▸ Task goal
Select, from the material below, each line with "More" in it.

— begin Input records —

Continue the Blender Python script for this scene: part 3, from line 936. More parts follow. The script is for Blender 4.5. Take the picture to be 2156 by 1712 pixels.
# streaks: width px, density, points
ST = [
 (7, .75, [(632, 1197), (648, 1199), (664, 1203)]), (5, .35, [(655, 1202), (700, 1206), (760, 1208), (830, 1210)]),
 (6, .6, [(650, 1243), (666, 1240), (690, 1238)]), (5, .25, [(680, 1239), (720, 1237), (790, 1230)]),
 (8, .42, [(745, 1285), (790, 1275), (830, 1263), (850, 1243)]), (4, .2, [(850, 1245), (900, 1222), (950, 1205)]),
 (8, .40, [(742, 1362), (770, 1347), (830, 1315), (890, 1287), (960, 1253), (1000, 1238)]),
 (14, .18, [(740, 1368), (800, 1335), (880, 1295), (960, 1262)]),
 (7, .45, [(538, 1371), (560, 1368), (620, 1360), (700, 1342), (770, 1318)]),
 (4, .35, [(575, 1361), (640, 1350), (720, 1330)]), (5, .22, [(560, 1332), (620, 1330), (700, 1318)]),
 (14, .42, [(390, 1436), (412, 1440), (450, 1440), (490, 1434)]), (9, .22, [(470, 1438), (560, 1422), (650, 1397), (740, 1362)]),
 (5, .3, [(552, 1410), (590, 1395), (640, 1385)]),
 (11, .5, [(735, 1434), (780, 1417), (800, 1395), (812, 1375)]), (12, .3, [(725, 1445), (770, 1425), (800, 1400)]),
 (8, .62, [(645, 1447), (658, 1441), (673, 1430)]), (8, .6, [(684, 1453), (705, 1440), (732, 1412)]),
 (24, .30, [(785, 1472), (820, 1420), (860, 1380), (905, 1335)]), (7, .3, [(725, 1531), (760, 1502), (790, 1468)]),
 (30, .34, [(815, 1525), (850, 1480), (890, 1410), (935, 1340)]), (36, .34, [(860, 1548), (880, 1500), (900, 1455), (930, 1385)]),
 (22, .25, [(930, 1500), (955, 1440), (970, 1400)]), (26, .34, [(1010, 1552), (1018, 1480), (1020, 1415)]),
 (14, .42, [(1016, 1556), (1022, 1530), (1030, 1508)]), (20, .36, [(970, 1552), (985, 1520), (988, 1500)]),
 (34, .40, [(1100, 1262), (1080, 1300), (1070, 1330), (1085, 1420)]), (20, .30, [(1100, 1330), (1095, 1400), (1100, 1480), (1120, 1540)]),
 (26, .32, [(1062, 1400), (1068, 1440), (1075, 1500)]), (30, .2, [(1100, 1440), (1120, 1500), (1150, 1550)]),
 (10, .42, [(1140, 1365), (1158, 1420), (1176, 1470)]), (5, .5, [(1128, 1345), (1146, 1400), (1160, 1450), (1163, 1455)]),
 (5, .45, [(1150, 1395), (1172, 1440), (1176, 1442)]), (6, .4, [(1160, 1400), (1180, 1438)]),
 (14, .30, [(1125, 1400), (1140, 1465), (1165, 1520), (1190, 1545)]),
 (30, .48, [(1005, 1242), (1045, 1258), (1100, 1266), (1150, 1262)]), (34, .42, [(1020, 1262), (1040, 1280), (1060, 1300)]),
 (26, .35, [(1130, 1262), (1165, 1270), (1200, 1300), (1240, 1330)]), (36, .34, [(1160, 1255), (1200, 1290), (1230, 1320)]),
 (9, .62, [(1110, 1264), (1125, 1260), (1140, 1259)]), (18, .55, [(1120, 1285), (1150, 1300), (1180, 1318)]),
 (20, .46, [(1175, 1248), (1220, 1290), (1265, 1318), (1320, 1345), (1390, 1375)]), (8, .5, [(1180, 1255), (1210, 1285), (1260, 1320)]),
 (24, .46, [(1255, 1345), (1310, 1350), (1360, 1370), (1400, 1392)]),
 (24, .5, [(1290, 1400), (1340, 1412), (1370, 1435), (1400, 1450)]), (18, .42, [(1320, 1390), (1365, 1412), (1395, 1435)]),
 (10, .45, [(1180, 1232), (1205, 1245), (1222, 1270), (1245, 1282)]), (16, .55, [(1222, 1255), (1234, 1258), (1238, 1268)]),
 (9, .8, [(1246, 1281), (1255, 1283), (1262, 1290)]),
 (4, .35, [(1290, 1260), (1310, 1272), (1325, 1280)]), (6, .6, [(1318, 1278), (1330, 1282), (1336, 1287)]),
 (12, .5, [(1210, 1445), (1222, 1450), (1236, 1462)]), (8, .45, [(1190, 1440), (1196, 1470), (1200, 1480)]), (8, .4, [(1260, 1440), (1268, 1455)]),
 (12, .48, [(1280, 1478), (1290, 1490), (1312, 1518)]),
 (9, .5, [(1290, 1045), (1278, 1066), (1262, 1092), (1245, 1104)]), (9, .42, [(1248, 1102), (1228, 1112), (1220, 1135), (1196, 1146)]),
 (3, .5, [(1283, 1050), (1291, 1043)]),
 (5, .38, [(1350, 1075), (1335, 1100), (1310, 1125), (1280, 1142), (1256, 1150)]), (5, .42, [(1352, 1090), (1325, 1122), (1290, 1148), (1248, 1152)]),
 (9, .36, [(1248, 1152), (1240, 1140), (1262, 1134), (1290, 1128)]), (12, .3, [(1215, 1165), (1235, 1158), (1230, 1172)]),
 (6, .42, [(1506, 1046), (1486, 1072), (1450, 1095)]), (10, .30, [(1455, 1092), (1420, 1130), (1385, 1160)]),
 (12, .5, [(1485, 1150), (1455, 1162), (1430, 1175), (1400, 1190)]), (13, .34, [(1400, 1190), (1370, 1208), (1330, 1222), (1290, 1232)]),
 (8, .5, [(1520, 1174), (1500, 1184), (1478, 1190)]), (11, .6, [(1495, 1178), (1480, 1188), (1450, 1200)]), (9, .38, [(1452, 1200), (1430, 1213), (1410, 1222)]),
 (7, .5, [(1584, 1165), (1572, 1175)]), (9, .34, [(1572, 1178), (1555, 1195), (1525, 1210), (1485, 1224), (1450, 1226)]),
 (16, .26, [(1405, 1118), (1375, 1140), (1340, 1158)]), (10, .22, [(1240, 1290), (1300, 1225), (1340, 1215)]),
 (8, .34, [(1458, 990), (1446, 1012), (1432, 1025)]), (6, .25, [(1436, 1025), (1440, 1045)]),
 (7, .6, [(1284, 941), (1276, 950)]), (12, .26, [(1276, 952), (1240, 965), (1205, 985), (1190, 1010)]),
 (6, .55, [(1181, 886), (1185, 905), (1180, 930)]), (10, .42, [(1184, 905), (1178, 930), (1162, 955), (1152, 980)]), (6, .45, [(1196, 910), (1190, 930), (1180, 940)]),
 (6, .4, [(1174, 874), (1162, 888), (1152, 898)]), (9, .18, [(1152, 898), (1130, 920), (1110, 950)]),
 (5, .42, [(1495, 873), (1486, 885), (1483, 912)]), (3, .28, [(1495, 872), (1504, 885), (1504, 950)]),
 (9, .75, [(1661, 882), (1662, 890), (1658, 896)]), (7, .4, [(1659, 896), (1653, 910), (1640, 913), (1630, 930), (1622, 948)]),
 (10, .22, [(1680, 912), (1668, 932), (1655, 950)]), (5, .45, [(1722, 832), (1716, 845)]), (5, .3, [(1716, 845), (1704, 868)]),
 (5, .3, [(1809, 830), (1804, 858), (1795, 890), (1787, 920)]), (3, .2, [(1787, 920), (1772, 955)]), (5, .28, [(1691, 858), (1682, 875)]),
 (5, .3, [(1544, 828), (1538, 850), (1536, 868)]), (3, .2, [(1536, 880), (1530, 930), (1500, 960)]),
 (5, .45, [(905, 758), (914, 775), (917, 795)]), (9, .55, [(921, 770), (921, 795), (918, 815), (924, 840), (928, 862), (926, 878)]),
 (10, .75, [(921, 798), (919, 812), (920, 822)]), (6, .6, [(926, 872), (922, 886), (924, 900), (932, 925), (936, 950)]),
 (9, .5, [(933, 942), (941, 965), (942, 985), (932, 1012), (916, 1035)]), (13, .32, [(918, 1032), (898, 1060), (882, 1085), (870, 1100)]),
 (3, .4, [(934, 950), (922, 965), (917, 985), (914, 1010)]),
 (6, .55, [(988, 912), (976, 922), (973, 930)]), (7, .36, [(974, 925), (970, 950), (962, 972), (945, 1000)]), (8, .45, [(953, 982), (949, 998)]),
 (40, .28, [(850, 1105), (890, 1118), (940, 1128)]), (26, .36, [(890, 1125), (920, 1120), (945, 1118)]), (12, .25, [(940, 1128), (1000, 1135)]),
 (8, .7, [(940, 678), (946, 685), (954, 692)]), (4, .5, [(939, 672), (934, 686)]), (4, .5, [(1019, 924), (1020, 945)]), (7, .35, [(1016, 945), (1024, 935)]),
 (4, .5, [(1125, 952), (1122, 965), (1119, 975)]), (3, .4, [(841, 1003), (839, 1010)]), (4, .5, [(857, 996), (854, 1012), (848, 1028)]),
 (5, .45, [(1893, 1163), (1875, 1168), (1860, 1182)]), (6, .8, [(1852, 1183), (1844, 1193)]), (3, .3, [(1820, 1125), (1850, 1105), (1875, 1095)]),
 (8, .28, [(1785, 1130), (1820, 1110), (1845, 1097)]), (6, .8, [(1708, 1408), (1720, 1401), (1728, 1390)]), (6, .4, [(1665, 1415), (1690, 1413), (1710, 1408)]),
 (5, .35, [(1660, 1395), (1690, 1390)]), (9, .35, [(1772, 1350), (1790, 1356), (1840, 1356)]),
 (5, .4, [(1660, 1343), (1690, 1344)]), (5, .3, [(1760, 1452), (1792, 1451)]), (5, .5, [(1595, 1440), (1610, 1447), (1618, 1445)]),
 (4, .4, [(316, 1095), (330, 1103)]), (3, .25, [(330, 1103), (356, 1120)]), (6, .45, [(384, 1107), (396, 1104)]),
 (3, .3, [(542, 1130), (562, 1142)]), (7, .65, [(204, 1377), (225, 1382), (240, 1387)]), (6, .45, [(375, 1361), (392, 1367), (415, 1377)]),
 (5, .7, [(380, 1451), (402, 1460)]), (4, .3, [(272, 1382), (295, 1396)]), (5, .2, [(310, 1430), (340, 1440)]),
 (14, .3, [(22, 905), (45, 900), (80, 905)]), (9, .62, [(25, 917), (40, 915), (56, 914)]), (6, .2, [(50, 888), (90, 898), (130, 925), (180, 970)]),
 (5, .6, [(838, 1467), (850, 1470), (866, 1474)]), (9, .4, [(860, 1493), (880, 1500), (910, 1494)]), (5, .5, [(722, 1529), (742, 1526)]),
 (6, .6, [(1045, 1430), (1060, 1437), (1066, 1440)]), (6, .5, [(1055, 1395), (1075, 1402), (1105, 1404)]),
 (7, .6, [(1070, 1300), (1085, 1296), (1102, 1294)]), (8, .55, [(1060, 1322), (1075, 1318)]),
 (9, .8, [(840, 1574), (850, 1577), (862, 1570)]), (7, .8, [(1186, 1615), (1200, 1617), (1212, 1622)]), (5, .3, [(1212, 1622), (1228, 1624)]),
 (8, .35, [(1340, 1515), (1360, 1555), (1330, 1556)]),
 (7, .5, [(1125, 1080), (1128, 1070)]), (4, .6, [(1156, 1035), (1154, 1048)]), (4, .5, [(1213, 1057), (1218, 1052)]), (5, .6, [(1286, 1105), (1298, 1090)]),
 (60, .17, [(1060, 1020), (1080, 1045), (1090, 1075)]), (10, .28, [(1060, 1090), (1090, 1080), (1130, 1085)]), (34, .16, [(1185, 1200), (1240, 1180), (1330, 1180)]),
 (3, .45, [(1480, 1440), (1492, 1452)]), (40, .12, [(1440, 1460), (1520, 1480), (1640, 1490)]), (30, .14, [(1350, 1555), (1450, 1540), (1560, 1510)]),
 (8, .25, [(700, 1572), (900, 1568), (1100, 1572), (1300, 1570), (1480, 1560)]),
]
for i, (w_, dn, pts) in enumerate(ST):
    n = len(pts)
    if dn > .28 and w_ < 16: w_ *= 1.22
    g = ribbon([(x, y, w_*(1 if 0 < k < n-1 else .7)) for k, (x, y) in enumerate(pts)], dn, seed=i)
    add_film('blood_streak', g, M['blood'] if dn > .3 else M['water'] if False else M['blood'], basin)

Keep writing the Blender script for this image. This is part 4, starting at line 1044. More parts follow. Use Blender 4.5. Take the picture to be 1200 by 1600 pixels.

— end Input records —

▸ Correct result
Continue the Blender Python script for this scene: part 3, from line 936. More parts follow. The script is for Blender 4.5. Take the picture to be 2156 by 1712 pixels.
Keep writing the Blender script for this image. This is part 4, starting at line 1044. More parts follow. Use Blender 4.5. Take the picture to be 1200 by 1600 pixels.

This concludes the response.